What you have to do - Copy the listing below line for line, starting at its first line and ending with the line that has "W.node_tree.nodes['Background'].inputs[1].default_value = 0.04" in it. Add nothing.
══ Supplied information ══
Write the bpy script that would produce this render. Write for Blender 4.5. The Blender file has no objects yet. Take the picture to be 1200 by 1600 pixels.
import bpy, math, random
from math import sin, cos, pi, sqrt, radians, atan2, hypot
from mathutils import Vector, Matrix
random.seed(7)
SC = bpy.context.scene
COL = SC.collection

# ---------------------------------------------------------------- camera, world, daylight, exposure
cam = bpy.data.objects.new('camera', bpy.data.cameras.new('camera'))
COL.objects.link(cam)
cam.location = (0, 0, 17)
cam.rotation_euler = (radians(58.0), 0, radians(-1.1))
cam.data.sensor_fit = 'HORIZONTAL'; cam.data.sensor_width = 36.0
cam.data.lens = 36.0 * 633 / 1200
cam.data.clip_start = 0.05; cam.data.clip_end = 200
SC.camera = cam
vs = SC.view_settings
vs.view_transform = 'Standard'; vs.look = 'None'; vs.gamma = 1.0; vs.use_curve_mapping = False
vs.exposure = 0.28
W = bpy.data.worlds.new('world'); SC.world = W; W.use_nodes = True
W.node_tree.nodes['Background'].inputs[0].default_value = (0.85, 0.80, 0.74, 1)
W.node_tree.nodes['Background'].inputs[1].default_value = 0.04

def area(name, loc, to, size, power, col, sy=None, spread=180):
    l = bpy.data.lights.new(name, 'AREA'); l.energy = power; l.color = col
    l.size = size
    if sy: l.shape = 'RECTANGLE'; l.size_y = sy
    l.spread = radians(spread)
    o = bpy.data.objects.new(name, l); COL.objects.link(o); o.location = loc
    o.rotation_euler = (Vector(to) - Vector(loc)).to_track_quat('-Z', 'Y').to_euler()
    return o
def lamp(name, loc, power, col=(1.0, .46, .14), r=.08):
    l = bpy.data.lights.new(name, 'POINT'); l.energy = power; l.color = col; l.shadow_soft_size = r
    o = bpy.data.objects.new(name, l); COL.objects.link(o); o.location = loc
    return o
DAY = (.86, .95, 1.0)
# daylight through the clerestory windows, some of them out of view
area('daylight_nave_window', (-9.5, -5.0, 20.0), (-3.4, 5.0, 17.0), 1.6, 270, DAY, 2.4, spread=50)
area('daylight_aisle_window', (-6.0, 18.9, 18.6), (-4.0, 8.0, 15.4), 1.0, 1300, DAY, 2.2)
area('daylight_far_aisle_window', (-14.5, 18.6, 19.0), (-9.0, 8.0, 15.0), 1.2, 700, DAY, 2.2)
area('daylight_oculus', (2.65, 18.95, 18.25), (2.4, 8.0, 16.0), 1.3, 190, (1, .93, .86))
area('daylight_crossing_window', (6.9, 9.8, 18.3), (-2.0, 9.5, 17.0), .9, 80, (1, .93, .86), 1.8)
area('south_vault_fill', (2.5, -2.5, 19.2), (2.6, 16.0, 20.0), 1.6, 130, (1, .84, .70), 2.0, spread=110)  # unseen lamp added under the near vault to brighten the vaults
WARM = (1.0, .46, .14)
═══
Answer to the problem -
Write the bpy script that would produce this render. Write for Blender 4.5. The Blender file has no objects yet. Take the picture to be 1200 by 1600 pixels.
import bpy, math, random
from math import sin, cos, pi, sqrt, radians, atan2, hypot
from mathutils import Vector, Matrix
random.seed(7)
SC = bpy.context.scene
COL = SC.collection

# ---------------------------------------------------------------- camera, world, daylight, exposure
cam = bpy.data.objects.new('camera', bpy.data.cameras.new('camera'))
COL.objects.link(cam)
cam.location = (0, 0, 17)
cam.rotation_euler = (radians(58.0), 0, radians(-1.1))
cam.data.sensor_fit = 'HORIZONTAL'; cam.data.sensor_width = 36.0
cam.data.lens = 36.0 * 633 / 1200
cam.data.clip_start = 0.05; cam.data.clip_end = 200
SC.camera = cam
vs = SC.view_settings
vs.view_transform = 'Standard'; vs.look = 'None'; vs.gamma = 1.0; vs.use_curve_mapping = False
vs.exposure = 0.28
W = bpy.data.worlds.new('world'); SC.world = W; W.use_nodes = True
W.node_tree.nodes['Background'].inputs[0].default_value = (0.85, 0.80, 0.74, 1)
W.node_tree.nodes['Background'].inputs[1].default_value = 0.04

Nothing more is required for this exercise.